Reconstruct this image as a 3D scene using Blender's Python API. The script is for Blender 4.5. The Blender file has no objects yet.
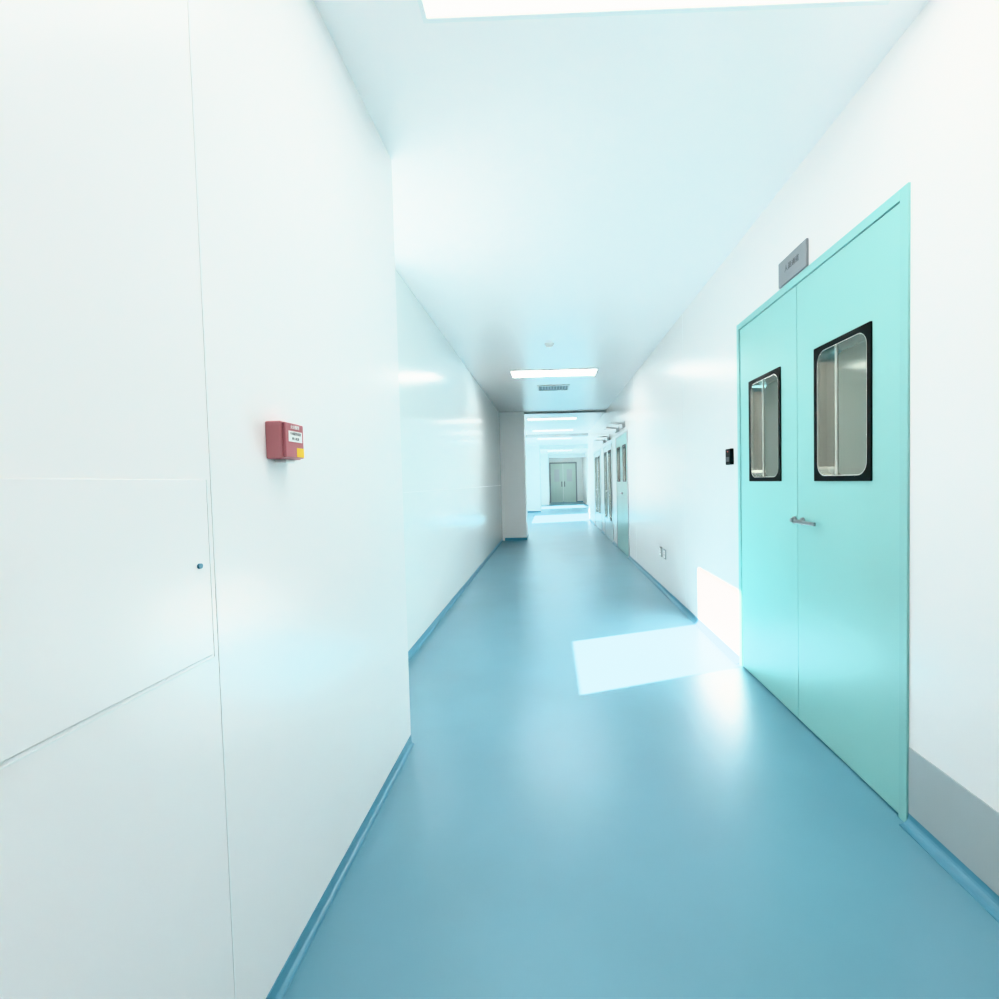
import bpy, bmesh, math
from mathutils import Vector, Matrix

S = bpy.context.scene
C = S.collection
for vt in ('Khronos PBR Neutral','Standard'):
    try:
        S.view_settings.view_transform = vt
        break
    except Exception:
        pass

# ------------------------------------------------------------ materials
def mat(name, col, rough=0.5, metal=0.0, emit=None, estr=0.0, noise=0.0, nscale=3.0, bump=0.0, spec=0.5, rvar=0.0, coat=0.0):
    m = bpy.data.materials.new(name); m.use_nodes = True
    nt = m.node_tree; b = nt.nodes['Principled BSDF']
    b.inputs['Base Color'].default_value = (*col, 1)
    b.inputs['Roughness'].default_value = rough
    b.inputs['Metallic'].default_value = metal
    b.inputs['Specular IOR Level'].default_value = spec
    b.inputs['Coat Weight'].default_value = coat
    if emit:
        b.inputs['Emission Color'].default_value = (*emit, 1)
        b.inputs['Emission Strength'].default_value = estr
    if noise or bump or rvar:
        tc = nt.nodes.new('ShaderNodeTexCoord')
        n = nt.nodes.new('ShaderNodeTexNoise'); n.inputs['Scale'].default_value = nscale
        n.inputs['Detail'].default_value = 4
        nt.links.new(tc.outputs['Object'], n.inputs['Vector'])
        if noise:
            r = nt.nodes.new('ShaderNodeValToRGB')
            r.color_ramp.elements[0].position = 0.3; r.color_ramp.elements[1].position = 0.7
            r.color_ramp.elements[0].color = (*[c*(1-noise) for c in col], 1)
            r.color_ramp.elements[1].color = (*[min(1, c*(1+noise)) for c in col], 1)
            nt.links.new(n.outputs['Fac'], r.inputs['Fac'])
            nt.links.new(r.outputs['Color'], b.inputs['Base Color'])
        if rvar:
            mr = nt.nodes.new('ShaderNodeMapRange')
            mr.inputs['To Min'].default_value = rough-rvar; mr.inputs['To Max'].default_value = rough+rvar
            nt.links.new(n.outputs['Fac'], mr.inputs['Value'])
            nt.links.new(mr.outputs['Result'], b.inputs['Roughness'])
        if bump:
            bp = nt.nodes.new('ShaderNodeBump'); bp.inputs['Strength'].default_value = bump
            bp.inputs['Distance'].default_value = 0.01
            nt.links.new(n.outputs['Fac'], bp.inputs['Height'])
            nt.links.new(bp.outputs['Normal'], b.inputs['Normal'])
    return m

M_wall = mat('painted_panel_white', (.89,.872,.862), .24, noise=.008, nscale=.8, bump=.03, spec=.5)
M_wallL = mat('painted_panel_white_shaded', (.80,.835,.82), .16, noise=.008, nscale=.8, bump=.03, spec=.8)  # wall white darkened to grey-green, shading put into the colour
M_pier = mat('pier_white_lit', (.97,.965,.955), .4, noise=.005, nscale=.8)  # extra whiteness stands in for light the shadowed pier lacks
M_end = mat('painted_end_white', (.86,.86,.84), .4, noise=.005, nscale=.8)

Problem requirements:
Only the lines from the one containing "nscale=.8, bump=.03, spec=.5)" through the end of the material should be reproduced, exactly, with both ends included.

Full response:
M_wall = mat('painted_panel_white', (.89,.872,.862), .24, noise=.008, nscale=.8, bump=.03, spec=.5)
M_wallL = mat('painted_panel_white_shaded', (.80,.835,.82), .16, noise=.008, nscale=.8, bump=.03, spec=.8)  # wall white darkened to grey-green, shading put into the colour
M_pier = mat('pier_white_lit', (.97,.965,.955), .4, noise=.005, nscale=.8)  # extra whiteness stands in for light the shadowed pier lacks
M_end = mat('painted_end_white', (.86,.86,.84), .4, noise=.005, nscale=.8)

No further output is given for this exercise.